Copy each line of the listing below exactly.

━━━━━━━━━━

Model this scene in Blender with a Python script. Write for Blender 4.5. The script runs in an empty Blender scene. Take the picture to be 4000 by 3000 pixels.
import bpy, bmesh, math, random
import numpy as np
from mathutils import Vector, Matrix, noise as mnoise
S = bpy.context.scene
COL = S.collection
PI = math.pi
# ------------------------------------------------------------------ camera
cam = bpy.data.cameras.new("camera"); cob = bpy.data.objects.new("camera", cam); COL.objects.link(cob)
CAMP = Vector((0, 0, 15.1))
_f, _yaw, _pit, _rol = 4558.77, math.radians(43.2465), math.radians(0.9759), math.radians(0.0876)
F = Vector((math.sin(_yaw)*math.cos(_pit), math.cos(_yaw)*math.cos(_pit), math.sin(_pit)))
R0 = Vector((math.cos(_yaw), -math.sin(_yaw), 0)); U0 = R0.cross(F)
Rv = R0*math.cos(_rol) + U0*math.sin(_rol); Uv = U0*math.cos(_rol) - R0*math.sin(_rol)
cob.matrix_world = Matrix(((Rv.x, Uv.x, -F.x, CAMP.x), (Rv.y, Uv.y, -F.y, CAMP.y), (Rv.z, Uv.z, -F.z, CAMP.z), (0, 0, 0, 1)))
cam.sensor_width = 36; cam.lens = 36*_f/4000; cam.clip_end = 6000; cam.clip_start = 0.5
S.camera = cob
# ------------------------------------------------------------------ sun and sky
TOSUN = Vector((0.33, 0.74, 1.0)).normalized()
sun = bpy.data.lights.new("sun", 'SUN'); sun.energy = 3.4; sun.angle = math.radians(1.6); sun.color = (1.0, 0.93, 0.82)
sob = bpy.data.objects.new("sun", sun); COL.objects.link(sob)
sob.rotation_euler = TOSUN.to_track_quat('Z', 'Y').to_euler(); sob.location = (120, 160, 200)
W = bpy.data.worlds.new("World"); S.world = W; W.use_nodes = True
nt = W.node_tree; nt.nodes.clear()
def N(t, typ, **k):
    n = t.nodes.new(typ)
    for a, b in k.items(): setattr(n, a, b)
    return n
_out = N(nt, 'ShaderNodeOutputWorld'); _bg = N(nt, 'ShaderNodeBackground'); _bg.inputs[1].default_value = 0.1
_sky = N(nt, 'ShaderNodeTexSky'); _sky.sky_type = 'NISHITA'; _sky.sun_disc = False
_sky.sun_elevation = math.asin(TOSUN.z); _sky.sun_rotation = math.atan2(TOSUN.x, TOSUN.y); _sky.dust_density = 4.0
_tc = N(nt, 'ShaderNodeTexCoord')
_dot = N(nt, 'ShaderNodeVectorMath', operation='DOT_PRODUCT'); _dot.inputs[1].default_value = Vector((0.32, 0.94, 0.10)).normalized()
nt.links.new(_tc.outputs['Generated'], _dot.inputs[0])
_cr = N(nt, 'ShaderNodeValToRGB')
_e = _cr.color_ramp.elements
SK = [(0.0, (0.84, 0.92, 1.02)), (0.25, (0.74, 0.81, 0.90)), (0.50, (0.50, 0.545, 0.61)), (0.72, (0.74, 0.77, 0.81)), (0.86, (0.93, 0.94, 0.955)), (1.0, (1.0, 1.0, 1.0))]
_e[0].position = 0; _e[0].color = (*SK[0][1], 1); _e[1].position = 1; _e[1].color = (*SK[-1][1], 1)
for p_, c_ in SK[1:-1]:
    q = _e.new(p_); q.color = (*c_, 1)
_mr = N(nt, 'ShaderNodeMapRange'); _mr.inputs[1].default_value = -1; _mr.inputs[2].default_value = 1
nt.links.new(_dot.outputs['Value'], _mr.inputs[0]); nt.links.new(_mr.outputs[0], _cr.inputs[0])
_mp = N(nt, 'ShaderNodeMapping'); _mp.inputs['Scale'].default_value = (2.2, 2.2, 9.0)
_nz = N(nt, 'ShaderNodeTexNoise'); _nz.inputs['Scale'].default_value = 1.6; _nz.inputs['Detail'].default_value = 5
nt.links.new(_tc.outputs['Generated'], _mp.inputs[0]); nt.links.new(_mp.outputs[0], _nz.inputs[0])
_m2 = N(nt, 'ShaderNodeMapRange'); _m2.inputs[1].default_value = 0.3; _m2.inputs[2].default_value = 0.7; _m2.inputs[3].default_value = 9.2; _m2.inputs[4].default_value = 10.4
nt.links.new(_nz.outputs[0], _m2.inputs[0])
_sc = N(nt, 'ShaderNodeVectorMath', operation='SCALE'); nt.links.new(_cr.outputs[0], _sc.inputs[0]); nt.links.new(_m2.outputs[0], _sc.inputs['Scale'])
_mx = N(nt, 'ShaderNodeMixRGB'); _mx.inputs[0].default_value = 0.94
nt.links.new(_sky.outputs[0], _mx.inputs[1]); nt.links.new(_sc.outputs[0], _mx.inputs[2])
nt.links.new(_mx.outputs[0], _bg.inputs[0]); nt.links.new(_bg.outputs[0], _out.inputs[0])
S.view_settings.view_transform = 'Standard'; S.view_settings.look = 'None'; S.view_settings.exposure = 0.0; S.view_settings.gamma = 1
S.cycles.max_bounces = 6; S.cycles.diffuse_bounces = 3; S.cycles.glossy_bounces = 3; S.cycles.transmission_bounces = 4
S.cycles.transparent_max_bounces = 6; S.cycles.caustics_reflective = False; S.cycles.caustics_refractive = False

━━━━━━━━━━

ANSWER IN FULL:
Model this scene in Blender with a Python script. Write for Blender 4.5. The script runs in an empty Blender scene. Take the picture to be 4000 by 3000 pixels.
import bpy, bmesh, math, random
import numpy as np
from mathutils import Vector, Matrix, noise as mnoise
S = bpy.context.scene
COL = S.collection
PI = math.pi
# ------------------------------------------------------------------ camera
cam = bpy.data.cameras.new("camera"); cob = bpy.data.objects.new("camera", cam); COL.objects.link(cob)
CAMP = Vector((0, 0, 15.1))
_f, _yaw, _pit, _rol = 4558.77, math.radians(43.2465), math.radians(0.9759), math.radians(0.0876)
F = Vector((math.sin(_yaw)*math.cos(_pit), math.cos(_yaw)*math.cos(_pit), math.sin(_pit)))
R0 = Vector((math.cos(_yaw), -math.sin(_yaw), 0)); U0 = R0.cross(F)
Rv = R0*math.cos(_rol) + U0*math.sin(_rol); Uv = U0*math.cos(_rol) - R0*math.sin(_rol)
cob.matrix_world = Matrix(((Rv.x, Uv.x, -F.x, CAMP.x), (Rv.y, Uv.y, -F.y, CAMP.y), (Rv.z, Uv.z, -F.z, CAMP.z), (0, 0, 0, 1)))
cam.sensor_width = 36; cam.lens = 36*_f/4000; cam.clip_end = 6000; cam.clip_start = 0.5
S.camera = cob
# ------------------------------------------------------------------ sun and sky
TOSUN = Vector((0.33, 0.74, 1.0)).normalized()
sun = bpy.data.lights.new("sun", 'SUN'); sun.energy = 3.4; sun.angle = math.radians(1.6); sun.color = (1.0, 0.93, 0.82)
sob = bpy.data.objects.new("sun", sun); COL.objects.link(sob)
sob.rotation_euler = TOSUN.to_track_quat('Z', 'Y').to_euler(); sob.location = (120, 160, 200)
W = bpy.data.worlds.new("World"); S.world = W; W.use_nodes = True
nt = W.node_tree; nt.nodes.clear()
def N(t, typ, **k):
    n = t.nodes.new(typ)
    for a, b in k.items(): setattr(n, a, b)
    return n
_out = N(nt, 'ShaderNodeOutputWorld'); _bg = N(nt, 'ShaderNodeBackground'); _bg.inputs[1].default_value = 0.1
_sky = N(nt, 'ShaderNodeTexSky'); _sky.sky_type = 'NISHITA'; _sky.sun_disc = False
_sky.sun_elevation = math.asin(TOSUN.z); _sky.sun_rotation = math.atan2(TOSUN.x, TOSUN.y); _sky.dust_density = 4.0
_tc = N(nt, 'ShaderNodeTexCoord')
_dot = N(nt, 'ShaderNodeVectorMath', operation='DOT_PRODUCT'); _dot.inputs[1].default_value = Vector((0.32, 0.94, 0.10)).normalized()
nt.links.new(_tc.outputs['Generated'], _dot.inputs[0])
_cr = N(nt, 'ShaderNodeValToRGB')
_e = _cr.color_ramp.elements
SK = [(0.0, (0.84, 0.92, 1.02)), (0.25, (0.74, 0.81, 0.90)), (0.50, (0.50, 0.545, 0.61)), (0.72, (0.74, 0.77, 0.81)), (0.86, (0.93, 0.94, 0.955)), (1.0, (1.0, 1.0, 1.0))]
_e[0].position = 0; _e[0].color = (*SK[0][1], 1); _e[1].position = 1; _e[1].color = (*SK[-1][1], 1)
for p_, c_ in SK[1:-1]:
    q = _e.new(p_); q.color = (*c_, 1)
_mr = N(nt, 'ShaderNodeMapRange'); _mr.inputs[1].default_value = -1; _mr.inputs[2].default_value = 1
nt.links.new(_dot.outputs['Value'], _mr.inputs[0]); nt.links.new(_mr.outputs[0], _cr.inputs[0])
_mp = N(nt, 'ShaderNodeMapping'); _mp.inputs['Scale'].default_value = (2.2, 2.2, 9.0)
_nz = N(nt, 'ShaderNodeTexNoise'); _nz.inputs['Scale'].default_value = 1.6; _nz.inputs['Detail'].default_value = 5
nt.links.new(_tc.outputs['Generated'], _mp.inputs[0]); nt.links.new(_mp.outputs[0], _nz.inputs[0])
_m2 = N(nt, 'ShaderNodeMapRange'); _m2.inputs[1].default_value = 0.3; _m2.inputs[2].default_value = 0.7; _m2.inputs[3].default_value = 9.2; _m2.inputs[4].default_value = 10.4
nt.links.new(_nz.outputs[0], _m2.inputs[0])
_sc = N(nt, 'ShaderNodeVectorMath', operation='SCALE'); nt.links.new(_cr.outputs[0], _sc.inputs[0]); nt.links.new(_m2.outputs[0], _sc.inputs['Scale'])
_mx = N(nt, 'ShaderNodeMixRGB'); _mx.inputs[0].default_value = 0.94
nt.links.new(_sky.outputs[0], _mx.inputs[1]); nt.links.new(_sc.outputs[0], _mx.inputs[2])
nt.links.new(_mx.outputs[0], _bg.inputs[0]); nt.links.new(_bg.outputs[0], _out.inputs[0])
S.view_settings.view_transform = 'Standard'; S.view_settings.look = 'None'; S.view_settings.exposure = 0.0; S.view_settings.gamma = 1
S.cycles.max_bounces = 6; S.cycles.diffuse_bounces = 3; S.cycles.glossy_bounces = 3; S.cycles.transmission_bounces = 4
S.cycles.transparent_max_bounces = 6; S.cycles.caustics_reflective = False; S.cycles.caustics_refractive = False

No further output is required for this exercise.